How sad; how small. Bush had used the line in his eminently forgettable State of the Union Message last January, but his speechwriters had filched it from a slew of Democrats who’d been trying to sell a similar rationale right after the gulf war. “A lot of people were saying it,” said David Dreyer, press secretary to House Majority Leader Richard Gephardt. “The message was: why can’t we have a domestic Desert Storm and address the problems of this country? Bush wasn’t interested.”

The president had an unparalleled opportunity after the war: he could have demanded anything from the Congress-a capital-gains tax cut, a real deficit-reduction plan, anything–and gotten his wish. But he asked only for a highway bill and a crime bill (and vetoed the latter, for negligible cause). The fact is, George Bush didn’t talk about “changing America” until he got into political trouble last winter-and then only for political effect. His lack of conviction is manifest. Even Bush allies emerge from the Oval Office shaking their heads over his lack of purpose. “I asked about his plans for a second term,” says one. “He said,‘I’ll handle whatever comes up. . .’”

And, as the White House scrambled purposefully into crisis mode to deal with Saddam’s latest intransigence last weekend, it’s worth noting how rarely any of the nation’s glacial domestic travails has inspired similar action. The Los Angeles riots gave birth to a tiny, peripheral urban-aid bill. For weeks, Sen. Bob Dole has privately been pressing the president to embrace a more profitable idea: a civilian conservation corps, run by the Defense Department, providing work, training, education and discipline for tens of thousands of poor kids from places like South-Central Los Angeles. Bush has balked, largely at the urging of budget director Richard Darman-who reportedly said it would cost too much and have little al benefit since it couldn’t really get going until next summer.

“This administration has two faces,” says Congressman Rob Andrews, a New Jersey Democrat. “There’s the campaign face-the new ideas like school choice and marketbased incentives-and the real face that’s only interested in negotiating around the edges. We propose $4 billion for this program; they counter with $3.7 billion.”

Bush was out flogging school choice in Philadelphia last week. He makes a strong case: the GI Bill of Rights, which gave World War II veterans a voucher to attend the college of their choice, worked brilliantly, strengthening public and private institutions alike. Why not try the same principle on the elementary- and high-school levels-why not, at least, experiment with it in a few cities? The president, rightly, blames the sorry Democratic hacks in Congress carrying water for the teachers’ unions for blocking the plan. But that’s not the whole story: Sen. Bill Bradley, one of three Democrats who voted for the Bush-proposed schoolchoice experiment, says there was no evidence of presidential interest when it came up in the Senate last winter no arm-twisting or even awareness that a vote was imminent. The proposal was trounced. “It either means the president is totally ineffective,” Bradley says, “or that he’s not committed to his own program.”

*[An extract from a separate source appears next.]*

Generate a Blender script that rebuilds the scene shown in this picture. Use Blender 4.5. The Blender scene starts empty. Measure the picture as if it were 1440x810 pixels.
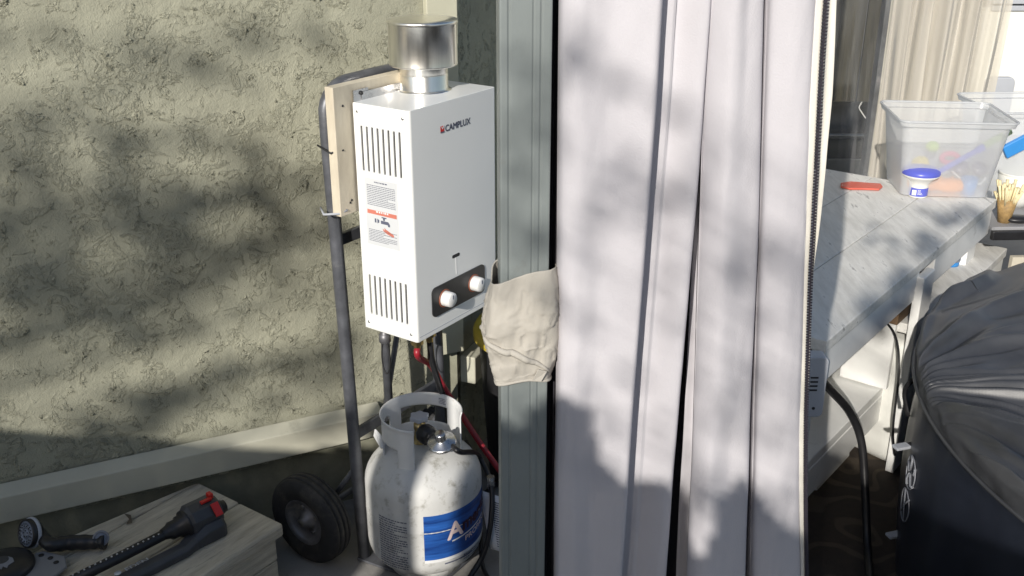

And that is precisely the point: George Bush has never shown any sustained interest in the issues that will decide this election–conomic growth, education, the federal deficit: the future. He has shown a willingness to mix it up, to “do anything” (by which he really means say anything) to get elected. Bush was straining at the leash last week, anxious to “go negative” on Clinton and AI Gore (whom Marlin Fitzwater-who writes his stuff?–called “Mr. Sellout America”). It may work. It worked on Dukakis. It worked on Perot. Then again, one reason this year seems so weird-Bush’s word-is that the usual sludge hasn’t been quite as effective. The public may be looking for something different, a politician who can, credibly, “go positive.” If so, Bush faces unfamiliar terrain-and the most daunting challenge imaginable, after all these years of walking small.